BBC reports: “Greece crisis: PM Tsipras ‘to hold September election’.”
COSTAS PANAYOTAKIS, cpanayotakis at gmail.com
Panayotakis is professor of sociology at the New York City College of Technology of the City University of New York and author of Remaking Scarcity: From Capitalist Inefficiency to Economic Democracy. He said today: “Greek prime minister Alexis Tsipras’ decision to call early elections in September is an attempt to complete the transformation of his party, Syriza, from the main anti-austerity political force in Greece to the dominant political force in the austerity camp. Going against the mandate that he received, in the July 5th referendum, to resist the Europeans’ demands for further austerity, Tsipras was forced to make an about turn and accept the continuation of the kind of austerity policies that Greeks elected him to reverse.
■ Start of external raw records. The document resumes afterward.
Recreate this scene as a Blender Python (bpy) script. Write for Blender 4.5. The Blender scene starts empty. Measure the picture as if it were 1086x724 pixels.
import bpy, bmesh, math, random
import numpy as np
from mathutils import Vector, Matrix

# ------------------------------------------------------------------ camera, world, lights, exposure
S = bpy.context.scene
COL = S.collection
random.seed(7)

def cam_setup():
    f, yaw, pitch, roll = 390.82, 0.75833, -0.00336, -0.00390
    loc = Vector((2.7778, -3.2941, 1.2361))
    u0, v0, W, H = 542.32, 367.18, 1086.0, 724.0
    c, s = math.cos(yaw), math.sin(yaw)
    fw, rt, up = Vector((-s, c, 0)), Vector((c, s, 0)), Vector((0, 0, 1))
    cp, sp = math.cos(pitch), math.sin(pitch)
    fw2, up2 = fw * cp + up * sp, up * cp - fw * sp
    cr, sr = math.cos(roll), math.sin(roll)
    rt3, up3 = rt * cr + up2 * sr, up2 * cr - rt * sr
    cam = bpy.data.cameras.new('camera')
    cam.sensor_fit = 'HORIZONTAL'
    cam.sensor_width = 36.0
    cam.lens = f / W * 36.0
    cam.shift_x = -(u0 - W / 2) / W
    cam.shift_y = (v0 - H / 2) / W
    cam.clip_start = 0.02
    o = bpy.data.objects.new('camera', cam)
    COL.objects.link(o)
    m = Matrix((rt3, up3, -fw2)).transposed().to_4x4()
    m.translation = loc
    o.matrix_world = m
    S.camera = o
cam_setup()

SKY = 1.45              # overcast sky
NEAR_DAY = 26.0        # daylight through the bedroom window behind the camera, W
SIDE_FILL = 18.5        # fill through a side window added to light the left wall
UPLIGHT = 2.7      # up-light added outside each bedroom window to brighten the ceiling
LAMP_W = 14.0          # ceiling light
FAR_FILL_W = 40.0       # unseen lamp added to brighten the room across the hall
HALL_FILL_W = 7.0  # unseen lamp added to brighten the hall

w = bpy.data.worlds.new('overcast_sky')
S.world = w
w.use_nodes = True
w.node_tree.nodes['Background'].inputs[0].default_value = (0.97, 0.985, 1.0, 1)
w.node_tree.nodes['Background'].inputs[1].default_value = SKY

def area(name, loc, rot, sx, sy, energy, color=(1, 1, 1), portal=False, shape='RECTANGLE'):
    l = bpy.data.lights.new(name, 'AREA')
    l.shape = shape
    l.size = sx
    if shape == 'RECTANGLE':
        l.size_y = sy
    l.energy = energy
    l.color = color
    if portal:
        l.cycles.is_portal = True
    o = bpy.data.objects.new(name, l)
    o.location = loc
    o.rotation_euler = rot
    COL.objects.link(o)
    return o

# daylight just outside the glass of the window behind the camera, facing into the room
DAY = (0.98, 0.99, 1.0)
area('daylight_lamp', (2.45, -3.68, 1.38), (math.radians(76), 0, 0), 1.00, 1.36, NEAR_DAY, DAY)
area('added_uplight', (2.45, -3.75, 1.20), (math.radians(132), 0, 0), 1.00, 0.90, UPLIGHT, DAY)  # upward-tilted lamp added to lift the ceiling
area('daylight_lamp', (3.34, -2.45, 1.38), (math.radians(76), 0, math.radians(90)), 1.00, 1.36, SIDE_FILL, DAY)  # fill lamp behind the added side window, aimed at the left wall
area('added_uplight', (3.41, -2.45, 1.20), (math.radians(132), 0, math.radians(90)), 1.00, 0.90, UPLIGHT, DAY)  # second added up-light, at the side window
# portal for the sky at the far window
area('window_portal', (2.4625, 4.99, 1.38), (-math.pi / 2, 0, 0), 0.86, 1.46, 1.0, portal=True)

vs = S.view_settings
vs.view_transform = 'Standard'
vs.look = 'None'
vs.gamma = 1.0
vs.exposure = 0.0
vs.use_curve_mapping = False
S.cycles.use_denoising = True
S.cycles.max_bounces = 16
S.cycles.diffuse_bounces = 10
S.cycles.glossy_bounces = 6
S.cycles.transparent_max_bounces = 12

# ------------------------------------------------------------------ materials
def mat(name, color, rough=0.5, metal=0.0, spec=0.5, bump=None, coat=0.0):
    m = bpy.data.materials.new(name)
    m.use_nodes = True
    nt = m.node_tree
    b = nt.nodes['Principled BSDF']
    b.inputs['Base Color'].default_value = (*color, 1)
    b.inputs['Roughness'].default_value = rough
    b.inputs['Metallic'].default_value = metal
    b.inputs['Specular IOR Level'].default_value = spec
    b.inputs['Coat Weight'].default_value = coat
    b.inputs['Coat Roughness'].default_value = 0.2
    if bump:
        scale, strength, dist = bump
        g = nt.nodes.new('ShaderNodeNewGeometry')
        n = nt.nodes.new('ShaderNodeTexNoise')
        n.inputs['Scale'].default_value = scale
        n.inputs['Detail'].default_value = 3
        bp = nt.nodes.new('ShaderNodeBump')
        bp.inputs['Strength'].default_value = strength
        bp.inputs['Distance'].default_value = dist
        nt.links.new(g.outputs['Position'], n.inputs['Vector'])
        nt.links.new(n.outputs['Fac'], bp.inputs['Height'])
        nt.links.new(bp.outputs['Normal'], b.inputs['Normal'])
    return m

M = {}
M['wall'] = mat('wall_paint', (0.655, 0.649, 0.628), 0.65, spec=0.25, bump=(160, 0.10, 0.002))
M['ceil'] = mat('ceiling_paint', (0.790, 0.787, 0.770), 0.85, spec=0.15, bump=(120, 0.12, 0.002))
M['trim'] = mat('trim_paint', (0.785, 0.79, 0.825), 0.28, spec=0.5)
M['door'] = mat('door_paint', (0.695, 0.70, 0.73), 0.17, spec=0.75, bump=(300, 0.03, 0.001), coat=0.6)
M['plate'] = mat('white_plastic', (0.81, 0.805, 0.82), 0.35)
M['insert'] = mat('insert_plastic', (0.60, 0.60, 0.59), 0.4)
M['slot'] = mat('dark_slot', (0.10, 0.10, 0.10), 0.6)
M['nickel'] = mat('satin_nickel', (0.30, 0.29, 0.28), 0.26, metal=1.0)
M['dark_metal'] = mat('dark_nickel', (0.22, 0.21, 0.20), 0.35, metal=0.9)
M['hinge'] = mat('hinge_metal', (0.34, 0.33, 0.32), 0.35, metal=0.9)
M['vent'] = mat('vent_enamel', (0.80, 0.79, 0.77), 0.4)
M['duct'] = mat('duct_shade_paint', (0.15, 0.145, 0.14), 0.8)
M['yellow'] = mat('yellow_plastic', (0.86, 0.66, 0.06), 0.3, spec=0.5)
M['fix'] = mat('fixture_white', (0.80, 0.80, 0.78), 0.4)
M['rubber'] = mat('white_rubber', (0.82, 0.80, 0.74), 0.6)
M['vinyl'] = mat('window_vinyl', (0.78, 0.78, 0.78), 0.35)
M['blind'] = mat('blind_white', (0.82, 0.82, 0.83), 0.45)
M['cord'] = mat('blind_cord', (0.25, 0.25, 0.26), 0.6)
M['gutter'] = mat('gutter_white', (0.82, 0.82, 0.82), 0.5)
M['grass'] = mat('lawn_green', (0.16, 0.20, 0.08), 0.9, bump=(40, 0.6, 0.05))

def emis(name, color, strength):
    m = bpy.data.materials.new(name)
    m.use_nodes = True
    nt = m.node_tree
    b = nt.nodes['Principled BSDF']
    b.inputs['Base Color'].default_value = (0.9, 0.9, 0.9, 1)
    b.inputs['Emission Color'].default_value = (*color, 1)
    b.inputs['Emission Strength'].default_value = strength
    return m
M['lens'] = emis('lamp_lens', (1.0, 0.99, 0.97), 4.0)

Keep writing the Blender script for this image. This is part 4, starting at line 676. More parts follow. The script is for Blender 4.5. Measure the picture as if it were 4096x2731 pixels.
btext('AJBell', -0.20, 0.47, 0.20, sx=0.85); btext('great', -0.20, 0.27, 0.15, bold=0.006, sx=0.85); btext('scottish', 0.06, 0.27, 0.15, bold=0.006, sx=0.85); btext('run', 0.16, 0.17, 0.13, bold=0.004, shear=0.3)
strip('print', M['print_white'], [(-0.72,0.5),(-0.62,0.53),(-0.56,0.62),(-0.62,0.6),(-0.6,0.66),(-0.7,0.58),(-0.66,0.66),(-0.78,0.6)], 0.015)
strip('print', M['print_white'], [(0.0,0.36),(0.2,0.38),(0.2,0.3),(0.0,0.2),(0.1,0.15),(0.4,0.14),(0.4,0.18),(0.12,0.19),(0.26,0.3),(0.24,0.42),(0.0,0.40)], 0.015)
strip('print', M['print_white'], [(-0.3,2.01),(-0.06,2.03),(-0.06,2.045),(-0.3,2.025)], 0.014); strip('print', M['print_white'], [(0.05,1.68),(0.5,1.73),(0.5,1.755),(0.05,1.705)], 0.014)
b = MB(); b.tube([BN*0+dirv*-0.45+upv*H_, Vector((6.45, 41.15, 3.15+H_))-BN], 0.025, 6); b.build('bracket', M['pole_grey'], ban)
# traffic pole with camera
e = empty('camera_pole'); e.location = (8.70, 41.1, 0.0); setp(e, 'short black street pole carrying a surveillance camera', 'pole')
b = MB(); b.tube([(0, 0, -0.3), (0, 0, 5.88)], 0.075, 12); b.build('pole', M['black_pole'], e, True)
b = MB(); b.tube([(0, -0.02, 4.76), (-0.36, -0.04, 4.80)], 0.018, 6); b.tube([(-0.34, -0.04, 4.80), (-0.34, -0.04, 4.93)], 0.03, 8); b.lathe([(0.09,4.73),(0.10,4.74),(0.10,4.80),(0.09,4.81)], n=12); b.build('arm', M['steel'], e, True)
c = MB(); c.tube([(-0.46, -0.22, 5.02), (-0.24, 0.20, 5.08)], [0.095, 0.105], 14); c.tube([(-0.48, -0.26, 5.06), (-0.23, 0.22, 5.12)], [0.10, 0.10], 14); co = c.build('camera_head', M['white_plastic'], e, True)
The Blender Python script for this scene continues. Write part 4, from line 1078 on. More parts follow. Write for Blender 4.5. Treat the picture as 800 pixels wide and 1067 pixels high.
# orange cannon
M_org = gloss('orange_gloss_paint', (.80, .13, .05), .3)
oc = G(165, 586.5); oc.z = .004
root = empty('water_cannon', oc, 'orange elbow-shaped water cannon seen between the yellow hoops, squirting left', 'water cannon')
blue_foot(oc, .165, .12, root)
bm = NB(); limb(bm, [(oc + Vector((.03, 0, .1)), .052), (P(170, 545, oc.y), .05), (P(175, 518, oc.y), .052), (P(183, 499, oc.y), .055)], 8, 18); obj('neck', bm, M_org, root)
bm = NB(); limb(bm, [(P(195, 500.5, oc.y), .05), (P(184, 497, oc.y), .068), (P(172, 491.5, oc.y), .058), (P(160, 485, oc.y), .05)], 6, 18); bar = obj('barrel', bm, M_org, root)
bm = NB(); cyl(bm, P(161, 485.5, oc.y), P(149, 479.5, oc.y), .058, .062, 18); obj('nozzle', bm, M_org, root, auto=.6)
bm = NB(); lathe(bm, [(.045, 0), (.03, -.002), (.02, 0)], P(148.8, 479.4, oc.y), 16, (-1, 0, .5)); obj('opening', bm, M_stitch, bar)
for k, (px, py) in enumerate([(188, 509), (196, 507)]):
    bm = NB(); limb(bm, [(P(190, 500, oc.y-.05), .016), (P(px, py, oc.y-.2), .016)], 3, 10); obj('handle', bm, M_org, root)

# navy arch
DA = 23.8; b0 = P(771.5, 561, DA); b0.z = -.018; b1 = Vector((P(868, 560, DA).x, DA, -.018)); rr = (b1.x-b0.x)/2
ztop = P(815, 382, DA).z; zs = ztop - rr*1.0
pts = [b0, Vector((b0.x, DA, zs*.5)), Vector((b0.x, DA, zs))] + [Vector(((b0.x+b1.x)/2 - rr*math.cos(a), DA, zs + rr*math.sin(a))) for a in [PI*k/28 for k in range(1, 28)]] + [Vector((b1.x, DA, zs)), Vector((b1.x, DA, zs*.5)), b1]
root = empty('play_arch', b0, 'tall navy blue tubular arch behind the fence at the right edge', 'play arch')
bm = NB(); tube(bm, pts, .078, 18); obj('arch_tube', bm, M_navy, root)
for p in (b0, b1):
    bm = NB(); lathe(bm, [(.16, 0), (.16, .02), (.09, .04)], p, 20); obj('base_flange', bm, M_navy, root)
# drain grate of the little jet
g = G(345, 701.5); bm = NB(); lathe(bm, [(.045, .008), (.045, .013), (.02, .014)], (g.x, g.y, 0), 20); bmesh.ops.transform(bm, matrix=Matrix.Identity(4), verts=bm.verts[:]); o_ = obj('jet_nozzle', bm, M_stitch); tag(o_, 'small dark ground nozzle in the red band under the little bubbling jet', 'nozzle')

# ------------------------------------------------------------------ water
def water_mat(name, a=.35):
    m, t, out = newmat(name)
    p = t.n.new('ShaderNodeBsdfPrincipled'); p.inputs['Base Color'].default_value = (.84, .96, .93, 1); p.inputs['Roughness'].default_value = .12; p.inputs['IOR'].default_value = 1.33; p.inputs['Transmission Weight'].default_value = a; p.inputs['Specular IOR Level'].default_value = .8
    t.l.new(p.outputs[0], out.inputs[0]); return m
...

Responding to the refusal of more than 30 deputies of his party to vote for this new wave of austerity, Tsipras is calculating that early elections will allow him to reaffirm his position as prime minister before the full effect of these measures begins in coming months to be fully felt by ordinary Greeks.”
DIMITRI LASCARIS, dimitri.lascaris at siskinds.com, @dimitrilascaris
Lascaris has done extensive reporting on Greece for The Real News, most recently “Greek Bailout Approved in Parliament Causing a Rebellion in Syriza.” See “Greece: The Battle Against Austerity” for more background and video from Greece.
He said today: “European media report that Greek PM Alexis Tsipras will call a snap election for September 20. The media also speculate that Tsipras has elected to hold that election rapidly so that the vote will be held before voters have experienced the full effects of the latest and harshest round of austerity. That may well be true, but there is another potential advantage to Tsipras in moving quickly. The third ‘bailout’ of Greece has a gaping hole in it, and that hole is debt relief. Thus far, the noises emanating from European capitals point decidedly to cosmetic debt relief for Greece. A review of Greece’s compliance with the bailout is scheduled for October, and the Eurogroup has declared that debt relief cannot be negotiated unless and until that review determines that Greece is in compliance. By scheduling an election in September, Tsipras would deprive Greek voters, whether by design or otherwise, of critical information that they require to determine whether the bailout has any chance of success. Without massive debt relief for Greece, a bailout that requires the imposition of a raft of recessionary measures is doomed to fail, a point that former Greek finance minister Yanis Varoufakis has made repeatedly.”
Lascaris is a partner with the Canadian law firm of Siskinds, where he heads the firm’s securities class actions practice.